Prevent flooding and sewer backups in homes and businesses by taking the following steps:

  • Clear leaves, storm drains, and sewer openings to prevent clogging.
  • Check gutters and downspouts; clear debris from them if necessary.
  • Inspect sump pumps to ensure they are working properly.
  • Move furniture and other items from basements to upper floors if located in areas prone to flooding.

If you experience an outage:
  • Report it and then turn off major appliances such as heat pumps, water heaters, and stoves. 
  • Unplug other appliances such as TVs, stereos, microwaves, and computers. This will help protect the appliances and prevent possible overloads to the company's system when power is restored.
  • If using portable or camp-type stoves or lanterns for cooking and lighting, ensure that the area is adequately ventilated. 




For information on developing an evacuation plan, visit http://www.fairfaxcounty.gov/oem/prepare/hurricanes.htm.
  • Plan places where your family will meet, both within and outside of your immediate neighborhood.
  • Identify several places you could go in an emergency, such as a friend’s home in another town, a motel, or public shelter.
  • If you have a car, keep a half tank of gas in it at all times in case you need to evacuate.
  • Become familiar with alternate routes and other means of transportation out of your area.
  • Take your emergency supply kit.
  • Lock the door behind you.
  • Take your pets with you, but understand that only service animals may be permitted in public shelters. Plan how you will care for your pets in an emergency.
  • If you are not able to evacuate, stay indoors away from all windows. Take shelter in an interior room with no windows if possible. Be aware that there may be a sudden lull in the storm as the eye of the hurricane moves over. Stay in your shelter until local authorities say it is safe.
  • Stay out of flood waters, if possible. The water may be contaminated or electrically charged. However, should you find yourself trapped in your vehicle in rising water get out immediately and seek higher ground.
  • Be alert for tornadoes and flooding. If you see a funnel cloud or if local authorities issue a tornado warning take shelter underground, if possible, or in an interior room away from windows. If waters are rising quickly or local authorities issue a floor of flash flood warning, seek higher ground.
  • Stay away from downed power lines to avoid the risk of electric shock or electrocution.
  • Do not return to your home until local authorities say it is safe.
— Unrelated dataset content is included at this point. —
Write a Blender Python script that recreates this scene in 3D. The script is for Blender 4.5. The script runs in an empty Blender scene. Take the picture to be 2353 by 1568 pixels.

Even after the hurricane and after flood waters recede, roads may be weakened and could collapse. Buildings may be unstable, and drinking water may be contaminated.
After the storm: 
  • Stay away from fallen wires, flooded areas, and debris. Treat all fallen wires and anything touching them as though they are energized.
  • Follow safe operating procedures for generators. Never operate one inside your home or in an enclosed space, such as a garage.
  • Do not hook generators directly to the electrical system of your home. Electricity could flow backwards onto our power lines and endanger repair crews. The correct, safe technique is to plug directly into the generator with proper-sized extension cords.